* Start Recorded information *

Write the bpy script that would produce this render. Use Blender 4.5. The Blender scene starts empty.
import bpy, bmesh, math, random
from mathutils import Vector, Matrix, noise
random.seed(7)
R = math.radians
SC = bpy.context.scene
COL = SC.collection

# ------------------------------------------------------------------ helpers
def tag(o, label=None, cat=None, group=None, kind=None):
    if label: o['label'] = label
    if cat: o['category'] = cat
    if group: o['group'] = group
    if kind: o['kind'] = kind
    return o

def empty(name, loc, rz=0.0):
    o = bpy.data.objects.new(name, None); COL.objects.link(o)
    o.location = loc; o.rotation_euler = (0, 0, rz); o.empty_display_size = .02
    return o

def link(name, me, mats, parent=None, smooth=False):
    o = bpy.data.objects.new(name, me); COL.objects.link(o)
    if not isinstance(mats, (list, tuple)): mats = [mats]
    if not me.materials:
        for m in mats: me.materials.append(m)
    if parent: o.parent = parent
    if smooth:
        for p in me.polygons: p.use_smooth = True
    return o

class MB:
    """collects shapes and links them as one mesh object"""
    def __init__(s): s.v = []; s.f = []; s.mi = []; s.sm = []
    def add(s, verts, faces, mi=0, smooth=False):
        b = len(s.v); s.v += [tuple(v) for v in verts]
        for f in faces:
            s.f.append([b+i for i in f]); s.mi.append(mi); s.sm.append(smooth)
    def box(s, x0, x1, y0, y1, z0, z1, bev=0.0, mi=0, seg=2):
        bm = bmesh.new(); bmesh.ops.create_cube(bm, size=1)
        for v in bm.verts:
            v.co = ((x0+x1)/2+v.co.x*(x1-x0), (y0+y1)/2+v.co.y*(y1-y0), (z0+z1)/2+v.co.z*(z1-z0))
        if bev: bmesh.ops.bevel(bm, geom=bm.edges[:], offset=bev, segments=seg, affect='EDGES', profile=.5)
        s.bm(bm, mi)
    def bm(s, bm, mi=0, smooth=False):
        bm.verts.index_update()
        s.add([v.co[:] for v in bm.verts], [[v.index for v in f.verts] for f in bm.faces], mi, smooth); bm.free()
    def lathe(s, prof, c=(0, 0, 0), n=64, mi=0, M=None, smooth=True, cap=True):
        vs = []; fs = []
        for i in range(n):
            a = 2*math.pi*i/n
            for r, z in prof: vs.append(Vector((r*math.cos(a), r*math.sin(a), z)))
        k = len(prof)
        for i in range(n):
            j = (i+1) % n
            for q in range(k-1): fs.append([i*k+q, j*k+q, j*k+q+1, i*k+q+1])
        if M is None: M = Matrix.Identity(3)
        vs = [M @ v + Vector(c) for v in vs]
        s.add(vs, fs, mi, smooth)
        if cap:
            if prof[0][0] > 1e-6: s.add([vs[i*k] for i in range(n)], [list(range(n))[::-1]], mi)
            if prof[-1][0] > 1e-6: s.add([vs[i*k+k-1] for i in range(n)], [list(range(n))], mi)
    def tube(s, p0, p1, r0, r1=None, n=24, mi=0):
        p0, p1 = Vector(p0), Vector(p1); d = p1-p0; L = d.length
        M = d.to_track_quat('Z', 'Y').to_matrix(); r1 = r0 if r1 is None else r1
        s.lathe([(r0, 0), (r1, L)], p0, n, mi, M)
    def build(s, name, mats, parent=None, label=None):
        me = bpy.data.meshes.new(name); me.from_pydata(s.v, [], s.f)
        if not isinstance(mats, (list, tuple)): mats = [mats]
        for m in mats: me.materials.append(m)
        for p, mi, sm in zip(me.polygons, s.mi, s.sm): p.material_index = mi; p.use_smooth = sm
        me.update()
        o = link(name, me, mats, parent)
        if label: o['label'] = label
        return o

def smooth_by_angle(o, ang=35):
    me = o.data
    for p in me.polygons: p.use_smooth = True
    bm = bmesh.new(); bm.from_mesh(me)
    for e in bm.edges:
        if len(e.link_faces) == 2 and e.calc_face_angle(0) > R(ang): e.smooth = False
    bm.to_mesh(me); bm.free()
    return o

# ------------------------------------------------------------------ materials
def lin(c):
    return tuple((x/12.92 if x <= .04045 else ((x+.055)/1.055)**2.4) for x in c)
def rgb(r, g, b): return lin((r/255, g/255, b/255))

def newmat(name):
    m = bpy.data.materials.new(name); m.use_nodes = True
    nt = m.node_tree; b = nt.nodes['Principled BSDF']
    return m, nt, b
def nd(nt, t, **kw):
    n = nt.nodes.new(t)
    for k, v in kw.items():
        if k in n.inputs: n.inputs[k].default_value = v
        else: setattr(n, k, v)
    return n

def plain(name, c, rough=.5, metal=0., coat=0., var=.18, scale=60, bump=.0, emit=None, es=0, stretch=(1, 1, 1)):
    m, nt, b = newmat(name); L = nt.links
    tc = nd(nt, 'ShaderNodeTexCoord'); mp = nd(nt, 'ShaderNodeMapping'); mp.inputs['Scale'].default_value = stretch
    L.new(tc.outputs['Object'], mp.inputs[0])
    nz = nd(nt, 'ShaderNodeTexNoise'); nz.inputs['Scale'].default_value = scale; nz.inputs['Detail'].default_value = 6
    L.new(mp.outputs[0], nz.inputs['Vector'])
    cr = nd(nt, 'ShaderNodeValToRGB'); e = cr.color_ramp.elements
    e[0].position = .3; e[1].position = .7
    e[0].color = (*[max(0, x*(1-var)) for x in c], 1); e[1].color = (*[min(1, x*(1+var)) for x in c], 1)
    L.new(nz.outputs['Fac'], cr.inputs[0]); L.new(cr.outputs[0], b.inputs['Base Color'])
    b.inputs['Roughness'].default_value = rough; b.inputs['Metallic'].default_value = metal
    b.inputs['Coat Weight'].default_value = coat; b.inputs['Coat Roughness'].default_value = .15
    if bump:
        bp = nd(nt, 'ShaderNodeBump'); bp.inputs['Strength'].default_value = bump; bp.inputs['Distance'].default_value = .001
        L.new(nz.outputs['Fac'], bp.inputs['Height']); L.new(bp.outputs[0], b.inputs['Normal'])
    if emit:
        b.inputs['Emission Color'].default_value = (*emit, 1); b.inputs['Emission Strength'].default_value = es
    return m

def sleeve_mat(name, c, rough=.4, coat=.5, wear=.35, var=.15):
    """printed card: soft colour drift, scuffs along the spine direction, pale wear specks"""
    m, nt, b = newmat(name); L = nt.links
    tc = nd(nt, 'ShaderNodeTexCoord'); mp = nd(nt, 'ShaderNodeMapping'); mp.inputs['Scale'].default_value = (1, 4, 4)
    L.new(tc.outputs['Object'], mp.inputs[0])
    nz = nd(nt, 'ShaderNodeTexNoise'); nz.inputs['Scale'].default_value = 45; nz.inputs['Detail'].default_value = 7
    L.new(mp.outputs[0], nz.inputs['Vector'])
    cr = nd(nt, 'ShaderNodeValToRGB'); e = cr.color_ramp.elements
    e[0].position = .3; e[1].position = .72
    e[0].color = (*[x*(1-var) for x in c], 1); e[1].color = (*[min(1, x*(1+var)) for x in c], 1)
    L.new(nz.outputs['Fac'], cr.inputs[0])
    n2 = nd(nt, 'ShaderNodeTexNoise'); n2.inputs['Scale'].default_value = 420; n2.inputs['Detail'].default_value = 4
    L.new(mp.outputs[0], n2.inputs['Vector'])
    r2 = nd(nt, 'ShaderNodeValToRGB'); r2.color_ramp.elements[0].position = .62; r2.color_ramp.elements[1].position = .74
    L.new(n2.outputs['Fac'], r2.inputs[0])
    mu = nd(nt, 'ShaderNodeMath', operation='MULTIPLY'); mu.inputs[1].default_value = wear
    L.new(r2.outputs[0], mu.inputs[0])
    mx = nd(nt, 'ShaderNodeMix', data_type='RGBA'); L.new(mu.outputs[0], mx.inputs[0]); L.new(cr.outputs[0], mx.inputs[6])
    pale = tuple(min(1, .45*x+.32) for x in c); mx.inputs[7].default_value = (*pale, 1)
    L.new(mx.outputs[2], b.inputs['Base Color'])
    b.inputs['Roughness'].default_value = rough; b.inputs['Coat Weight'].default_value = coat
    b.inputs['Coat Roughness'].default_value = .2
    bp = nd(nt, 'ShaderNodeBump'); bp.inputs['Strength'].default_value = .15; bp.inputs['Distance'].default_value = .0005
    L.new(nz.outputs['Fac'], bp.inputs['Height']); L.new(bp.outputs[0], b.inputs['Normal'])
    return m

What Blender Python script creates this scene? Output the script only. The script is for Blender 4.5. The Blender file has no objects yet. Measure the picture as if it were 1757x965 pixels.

* End Recorded information *

[Job]:
Check each line of the records above for "Blender", and copy those that have it.

[Task result]:
Write the bpy script that would produce this render. Use Blender 4.5. The Blender scene starts empty.
What Blender Python script creates this scene? Output the script only. The script is for Blender 4.5. The Blender file has no objects yet. Measure the picture as if it were 1757x965 pixels.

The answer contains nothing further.